Beschlossen wird die Studie durch sechs Plädoyers (501-554), die insgesamt einen sehr aufschlussreichen Ausblick bilden: Sie beschränken sich nicht auf eine Zusammenfassung der Untersuchungsergebnisse, sondern bieten solide Ausgangspunkte für breitere Reflexionen zu den übergeordneten Themen, die den Bezugsrahmen der Studie darstellen. Besonders erwähnenswert ist die Relativierung des Gegensatzes zwischen laikaler und klerikaler Kultur in frühmittelalterlichen Kontexten sowie Forderung nach einer neuen Gesamtdeutung des Verhältnisses zwischen spätangelsächsischem England und karolingischem Herrschafts- und Kulturraum, welche zur Überwindung des Zentrum-Peripherie-Paradigmas führen sollte.
Insgesamt erweist sich die Studie in vielerlei Hinsicht als sehr ertragreich. In erster Linie leistet die sehr akribisch durchgeführte Quellenkritik einen erheblichen Beitrag zur tieferen Erschließung der Alfredsvita Assers, mit besonderem Blick auf Struktur und Funktionen des Werkes sowie auf dessen Verhältnis zur altenglischen Textproduktion und zur karolingischen Herrscherbiographik. Ein wichtiges Novum bildet darüber hinaus die intertextuelle Perspektivierung der sieben Heiligenviten, aufgrund deren inhaltlicher und sprachlich-stilistischer Ähnlichkeiten sich gemeinsame Wissensbestände innerhalb der Reformgruppe der "zweiten Generation" feststellen lassen. Auch im spezifischen Untersuchungsbereich sind die Ergebnisse sehr relevant.
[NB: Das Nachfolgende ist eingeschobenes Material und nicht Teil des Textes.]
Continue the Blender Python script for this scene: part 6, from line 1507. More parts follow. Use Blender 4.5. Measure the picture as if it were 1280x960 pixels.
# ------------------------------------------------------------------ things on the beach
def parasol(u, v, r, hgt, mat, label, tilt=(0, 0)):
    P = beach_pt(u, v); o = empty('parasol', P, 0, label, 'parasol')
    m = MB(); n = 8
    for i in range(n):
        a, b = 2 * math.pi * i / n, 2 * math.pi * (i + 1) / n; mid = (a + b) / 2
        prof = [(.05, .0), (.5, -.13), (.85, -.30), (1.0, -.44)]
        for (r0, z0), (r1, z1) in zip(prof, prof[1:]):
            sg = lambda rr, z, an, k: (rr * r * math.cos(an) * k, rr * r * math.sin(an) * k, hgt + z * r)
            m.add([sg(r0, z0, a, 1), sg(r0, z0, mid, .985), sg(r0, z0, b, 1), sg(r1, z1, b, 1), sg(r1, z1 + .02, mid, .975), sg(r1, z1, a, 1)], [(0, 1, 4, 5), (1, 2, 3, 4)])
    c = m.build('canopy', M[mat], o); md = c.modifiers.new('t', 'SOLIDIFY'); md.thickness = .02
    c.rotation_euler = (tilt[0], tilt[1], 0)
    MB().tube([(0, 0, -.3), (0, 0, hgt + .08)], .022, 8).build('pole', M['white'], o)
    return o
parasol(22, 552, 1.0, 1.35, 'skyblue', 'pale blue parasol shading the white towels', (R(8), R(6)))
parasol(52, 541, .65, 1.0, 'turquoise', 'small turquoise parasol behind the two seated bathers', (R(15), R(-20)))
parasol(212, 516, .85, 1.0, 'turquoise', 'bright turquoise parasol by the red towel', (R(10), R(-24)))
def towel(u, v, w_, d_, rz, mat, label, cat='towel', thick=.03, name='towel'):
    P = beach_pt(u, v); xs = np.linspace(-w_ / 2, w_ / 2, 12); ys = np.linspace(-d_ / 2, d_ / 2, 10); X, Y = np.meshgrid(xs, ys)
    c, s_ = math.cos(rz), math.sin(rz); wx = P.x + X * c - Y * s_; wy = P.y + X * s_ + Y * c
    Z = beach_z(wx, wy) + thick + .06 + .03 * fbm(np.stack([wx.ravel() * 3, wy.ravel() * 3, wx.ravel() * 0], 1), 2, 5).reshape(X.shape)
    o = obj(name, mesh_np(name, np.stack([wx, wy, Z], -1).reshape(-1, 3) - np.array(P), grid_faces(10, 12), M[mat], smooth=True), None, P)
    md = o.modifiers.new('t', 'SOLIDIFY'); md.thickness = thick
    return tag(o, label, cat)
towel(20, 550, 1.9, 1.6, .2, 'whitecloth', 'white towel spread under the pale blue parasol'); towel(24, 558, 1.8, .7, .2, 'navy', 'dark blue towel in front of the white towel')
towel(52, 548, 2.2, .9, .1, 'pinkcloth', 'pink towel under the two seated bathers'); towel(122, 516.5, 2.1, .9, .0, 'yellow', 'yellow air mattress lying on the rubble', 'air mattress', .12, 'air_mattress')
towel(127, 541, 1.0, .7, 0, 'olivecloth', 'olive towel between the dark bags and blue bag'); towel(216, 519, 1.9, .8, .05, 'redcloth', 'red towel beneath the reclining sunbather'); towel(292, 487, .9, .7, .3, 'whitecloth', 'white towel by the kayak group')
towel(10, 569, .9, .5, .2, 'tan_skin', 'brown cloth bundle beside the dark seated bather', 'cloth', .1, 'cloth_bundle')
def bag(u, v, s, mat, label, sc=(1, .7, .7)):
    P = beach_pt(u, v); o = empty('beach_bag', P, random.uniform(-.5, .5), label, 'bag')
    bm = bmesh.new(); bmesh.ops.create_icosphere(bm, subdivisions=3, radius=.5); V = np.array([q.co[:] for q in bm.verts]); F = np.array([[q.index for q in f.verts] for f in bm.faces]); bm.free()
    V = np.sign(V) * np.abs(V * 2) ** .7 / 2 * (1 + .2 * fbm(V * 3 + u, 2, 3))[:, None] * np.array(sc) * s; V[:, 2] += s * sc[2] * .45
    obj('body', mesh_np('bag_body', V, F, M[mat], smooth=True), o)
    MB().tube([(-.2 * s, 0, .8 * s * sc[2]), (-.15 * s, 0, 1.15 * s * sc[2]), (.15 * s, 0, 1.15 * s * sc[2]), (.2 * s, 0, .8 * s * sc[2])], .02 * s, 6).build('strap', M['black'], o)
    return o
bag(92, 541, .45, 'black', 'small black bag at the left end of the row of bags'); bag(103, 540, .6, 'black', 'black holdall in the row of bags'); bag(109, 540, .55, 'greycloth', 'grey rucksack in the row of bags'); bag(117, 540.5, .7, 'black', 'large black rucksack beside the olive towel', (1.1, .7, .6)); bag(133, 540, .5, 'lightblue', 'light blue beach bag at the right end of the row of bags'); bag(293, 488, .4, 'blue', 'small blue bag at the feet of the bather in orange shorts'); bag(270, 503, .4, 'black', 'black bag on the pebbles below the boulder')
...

Zwar lassen sich nicht alle in den analytischen Teilen untersuchten Wertvorstellungen als Reformauffassungen im engeren Sinne deuten. Doch ermöglicht es die Verwendung von festen Wertkategorien, die sich am modernen Erkenntnisinteresse orientieren, wesentliche Kontinuitätslinien zwischen den beiden erforschten Reformkontexten herauszuarbeiten. Das Erkenntnispotenzial des diskursanalytischen Ansatzes zeigt sich bei der reformbezogenen Deutung von Traumvisionen deutlich, die in der früheren Forschung wegen ihres vermeintlich "astorischen" Charakters nicht näher untersucht wurden. Besonders erwünscht ist daher die Anwendung der historischen Diskursanalyse auf die Erforschung weiterer Reformkontexte, die durch komplexe wert- und normorientierte Inklusions- bzw. Exklusionsmechanismen gekennzeichnet wurden - wie insbesondere die Kirchenreform(en) in der zweiten Hälfte des 11. Jahrhundert.
Anmerkungen:
[1] Hans Joas: Die Kulturellen Werte Europas. Eine Einleitung, in: Die kulturellen Werte Europas, hg. von dems. / Klaus Wiegandt, Frankfurt a. M. 42006, 11-39.
[2] Achim Landwehr: Historische Diskursanalyse, Frankfurt a.M. / New York 22009 (Campus Historische Einführungen; 4), 102.